» What you need to do:
Work out the number of lines in the records that include the word "Blender"; reply with that number alone.

» Input material:
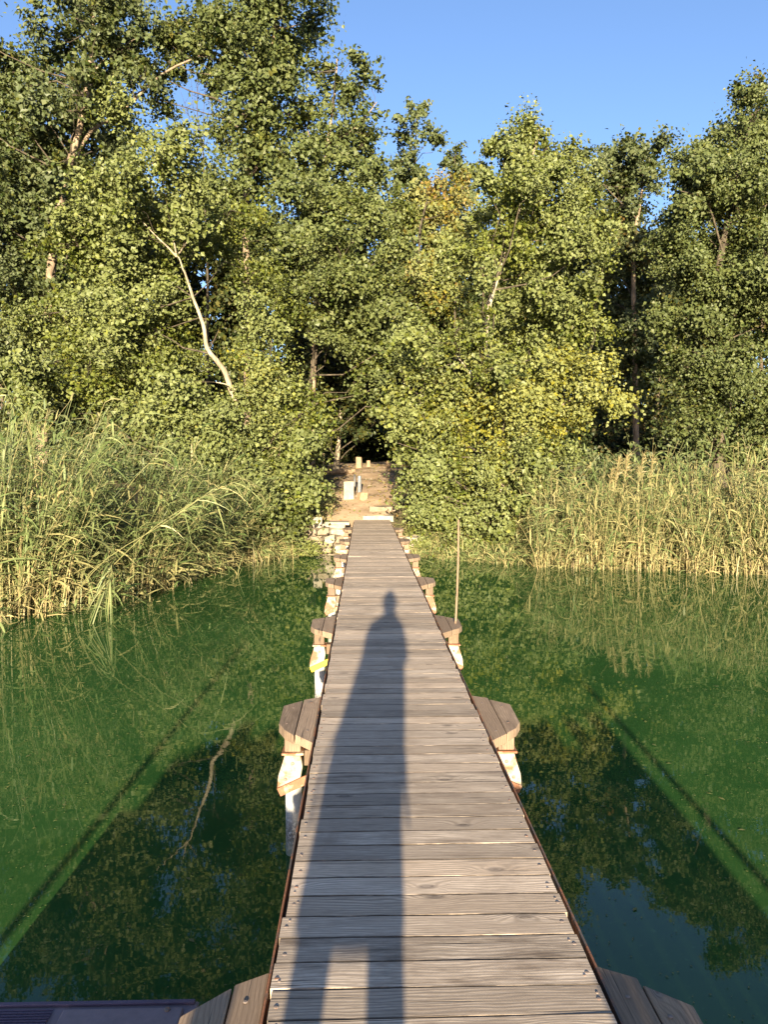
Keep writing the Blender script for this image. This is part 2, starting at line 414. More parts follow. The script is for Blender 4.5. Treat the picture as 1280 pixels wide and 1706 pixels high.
def plank_mesh(k):
    """one board, cross-section with eased edges, slightly uneven"""
    rs = np.random.default_rng(100 + k)
    nx = 6; L, W, T = 0.5, 0.0605, 0.034
    sec = [(-W, -T), (-W, -0.0007), (-W + 0.0012, 0), (W - 0.0012, 0), (W, -0.0008), (W, -T)]
    X = np.linspace(-L, L, nx)
    e0 = np.cumsum(rs.normal(0, 0.0011, nx)); e1 = np.cumsum(rs.normal(0, 0.0011, nx)); cup = rs.normal(0, 0.0005, nx)
    v = []
    for i_, x in enumerate(X):
        for (y, z) in sec:
            v.append((x, y + (e0[i_] if y < 0 else e1[i_]) - (e0.mean() if y < 0 else e1.mean()), z + cup[i_] * (1 if z > -0.02 else 0)))
    q = []
    for i_ in range(nx - 1):
        for j in range(6):
            j2 = (j + 1) % 6
            q.append((i_ * 6 + j, i_ * 6 + j2, (i_ + 1) * 6 + j2, (i_ + 1) * 6 + j))
    n = (nx - 1) * 6
    q += [(5, 0, 1, 4), (4, 1, 2, 3)]
    q += [(n, n + 5, n + 4, n + 1), (n + 1, n + 4, n + 3, n + 2)]
    me = np_mesh('plank', v, q); me.materials.append(M['deck'])
    bm = bmesh.new(); bm.from_mesh(me); bmesh.ops.recalc_face_normals(bm, faces=list(bm.faces)); bm.to_mesh(me); bm.free()
    return me
plank_meshes = [plank_mesh(k) for k in range(10)]
bm = bmesh.new(); bm_lathe(bm, [(0.0078, 0), (0.0072, 0.001), (0.0045, 0.002), (0.002, 0.0022)], 8)
bolt_me = bm_mesh(bm, 'bolt'); bolt_me.materials.append(M['bolt'])
bm = bmesh.new(); bm_lathe(bm, [(0.0045, 0), (0.0045, 0.0016), (0.003, 0.0024)], 7)
nail_me = bm_mesh(bm, 'nail'); nail_me.materials.append(M['bolt'])
y = -1.55; k = 0
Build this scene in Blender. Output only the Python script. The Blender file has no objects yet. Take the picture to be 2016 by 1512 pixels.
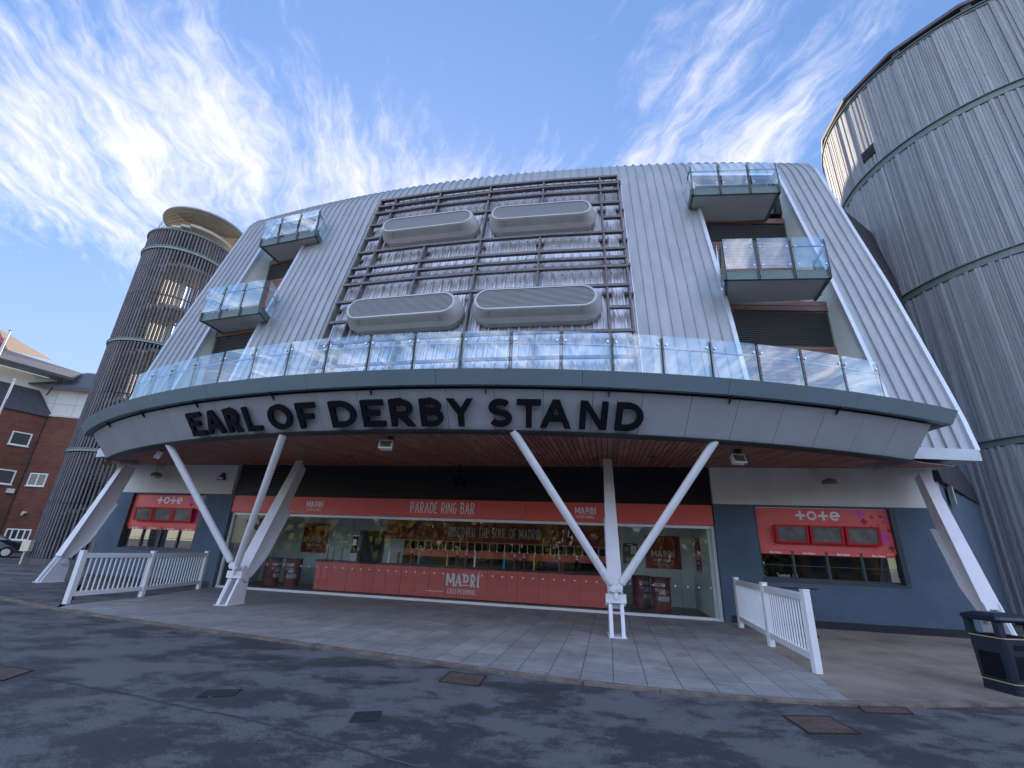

» Task response:
2